Agent Details Drug Use In White House Says Aides Used Drugs As Recently As Inauguration Day

Associated Press

White House aides used drugs as recently as President Clinton’s Inauguration Day, an FBI agent told Congress in a deposition released Friday.

And, in another deposition reflecting on the White House, the man who replaced Craig Livingstone as security chief said he gave Livingstone a top-secret clearance in 1995 without reviewing his FBI background file.

The House Government Reform and Oversight Committee released several depositions that detail security concerns at the White House. They were taken during the panel’s investigation of the FBI files controversy.

In one, the new White House security chief acknowledged he failed to review Livingstone’s FBI background file before issuing him a top security clearance in 1995.

Charles Easley, who was in charge of giving such clearances, said he did so after being assured by the White House counsel’s office that “there were no problems” in the file. It has since been learned that Livingstone’s file contains references to occasional drug use up until 1985.

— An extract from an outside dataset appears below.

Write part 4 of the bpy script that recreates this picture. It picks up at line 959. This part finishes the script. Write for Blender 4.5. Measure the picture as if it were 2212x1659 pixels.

“In hindsight, it was a mistake, but it is what I did,” Easley is quoted as saying in a deposition last week.

Easley said Livingstone had already been granted a clearance by the CIA for access to data that is even more highly classified than top secret. That clearance was given after the CIA reviewed Livingstone’s background file in May 1993.

Livingstone, who resigned under fire, was involved in the collection of hundreds of FBI background files on present and former administration workers including several prominent Republicans.

Meanwhile, FBI agent Dennis Sculimbrene, who did background checks at the White House for two decades, told congressional investigators some workers approved to work at the Clinton White House had drug use detected in their background investigations as recently as Inauguration Day.

“It was older people who had used illegal drugs much more recently, as recently as the Inaugural,” Sculimbrene told the committee. He later added: “And I’m not talking about junior staffers, either.”

Sculimbrene retired from the FBI on Friday, saying he had undergone “unjustified changes in my professional assignments” and had been subjected to “assaults on my career” since he raised concerns about the White House travel office firings and the handling of FBI background files.